Consider that we have a massive pool of untapped unskilled workers in this country. There is lots of slack in employment on the lower skill end. Raising wages by decree when the labor supply tells us that if anything wages should be headed down is just setting the stage for future (probably near future) disruption. In the end this effort to raise minimum wages will further marginalize the poor whose labor is not WORTH $15/hour.

A $15/hour wage will undoubtedly increase welfare rolls. And this is not such a bad thing from the cynical perspective of some politicians.

There will be winners in a $15/hour minimum wage world however. (Besides the pandering politicians.)

For the businesses which have the margins to absorb such a minimum wage hike they will have a higher quality pool of talent from which to choose. You will see that many jobs currently filled primarily by people new to this country, the less educated, etc. will be taken up by better skilled and very likely better educated employees. Many a college graduate right now would kill for a $15/hour job. Head to head versus a recent immigrant with little to offer, who do you think is more likely to get the job? That’s right, Mr. or Ms. College graduate. At least now they can make their minimum Sallie Mae payment.

Who’s left out in the cold? The people who have those jobs now. The people who think they are getting a raise.

Of course the above situation applies to businesses which don’t simply automate the jobs which formerly were performed by humans. Right now, all across the country the movement in fast food is toward kiosks for orders. Soon food will also be prepared, likely with higher quality, with increased speed, and more consistently with robots. This is happening already in fact in some places such as San Francisco. (Home of a relatively high minimum wage.)  

So the robots have jobs. The robot repairmen have jobs.
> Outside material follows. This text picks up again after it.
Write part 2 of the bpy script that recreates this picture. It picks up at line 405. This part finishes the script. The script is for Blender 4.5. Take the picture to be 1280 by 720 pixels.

Who doesn’t have a job? The people who used to work for a lower wage.


And the nasty truth (which no one will ever admit)  is that lots of good “liberal” urban rich folks will like this result. Gone will be the hoi poloi, the riff raff, the uncomfortable looks from the less fortunate service people. Heck, if McDonalds can’t afford to operate in the city anymore few of the well heeled will shed a tear. Just make sure the Trader Joe’s stays open. Organic Kobe beef is practically impossible to find. (But easier now that all the poor people have been run out of town.)

So who “wins” and who loses when the minimum wage is raised far beyond real world wage levels is not who many people think.